Native VLAN is used primarily on trunk ports. VLAN provides backwards compatibility for devices that do not support VLAN tagging.
For example, native VLAN allows trunk ports to accept all traffic regardless of what devices are connected to the port. Without
native VLAN, the trunk ports would accept traffic only from devices that support VLAN tagging.
Integrated Routing and Bridging (IRB)
Bridge domains and VLANs provide a means to divide a LAN into smaller broadcast domains. Each VLAN is a separate broadcast
domain, and switching within that domain directs traffic to destinations within the VLAN. The result is that hosts within
a single bridge domain can communicate among themselves, but cannot communicate with hosts in other VLANs. So, for example,
if a business places its departments in separate VLANs, people within the finance department would be able to communicate
only with others in that department, but would not be able to communicate with the manufacturing or engineering department.
The only way for traffic to cross Layer 2 VLAN boundaries to allow communicatation between bridge domains is via Layer 3 routing.
This process of marrying switching and routing is done by integrated routing and bridging, or IRB. With IRB, a single Cisco vEdge device can pass traffic among different bridge domains on the same router and among bridge domains on remote vEdge routers. The
only restriction is that all the bridge domains must reside in the same VPN domain in the overlay network.

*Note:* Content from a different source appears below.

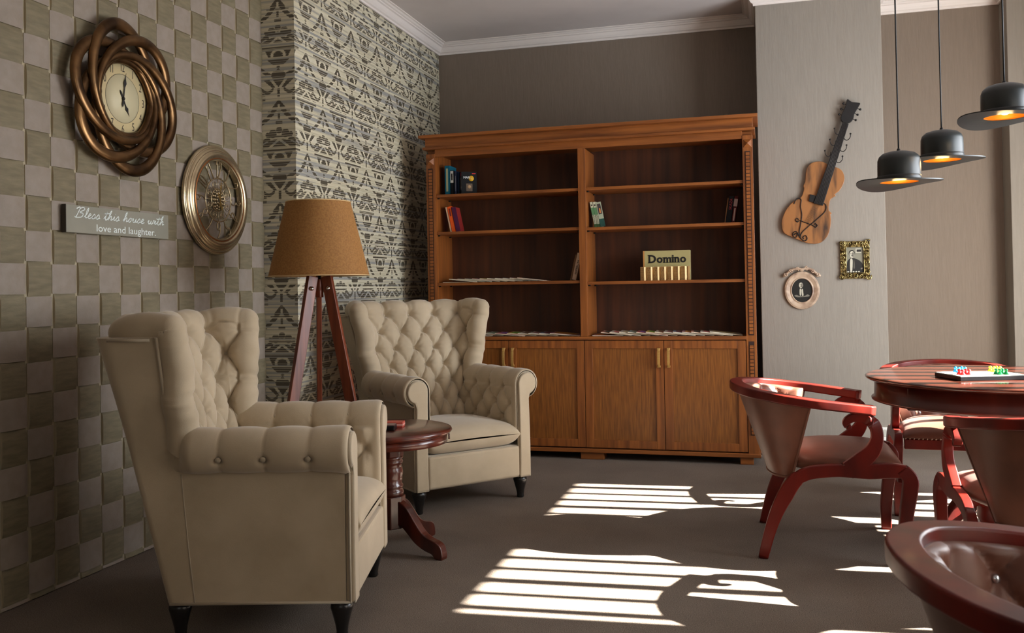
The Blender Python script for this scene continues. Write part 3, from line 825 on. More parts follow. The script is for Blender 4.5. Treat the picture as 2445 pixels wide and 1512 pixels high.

The Cisco SD-WAN implementation of IRB connects a Layer 2 bridge domain to a Layer 3 VPN domain via an IRB interface. An IRB
interface is a logical interface that inherits all the properties of a regular interface, but it is not associated with a
port or with a physical interface. Each IRB interface is named with the stem “irb” and a number that matches the number of
a bridge domain. For example, the interface irb2 is the logical interface that connects to bridge domain 2. IRB interfaces cannot have subinterfaces.
You create IRB interfaces within a VPN. A VPN domain supports multiple IRB interfaces.
There is a one-to-one association between an IRB logical interface and a bridge domain: an IRB interface can be associated
only with one bridge domain, and a bridge domain can be associated with only one IRB interface. As a result, a bridge domain
can be part of only one VPN in the overlay network.
The IP address of an IRB interface is the subnet of the VLAN that resides in the bridge domain. From a switching perspective,
the IP address of the IRB interface is part of the bridge domain.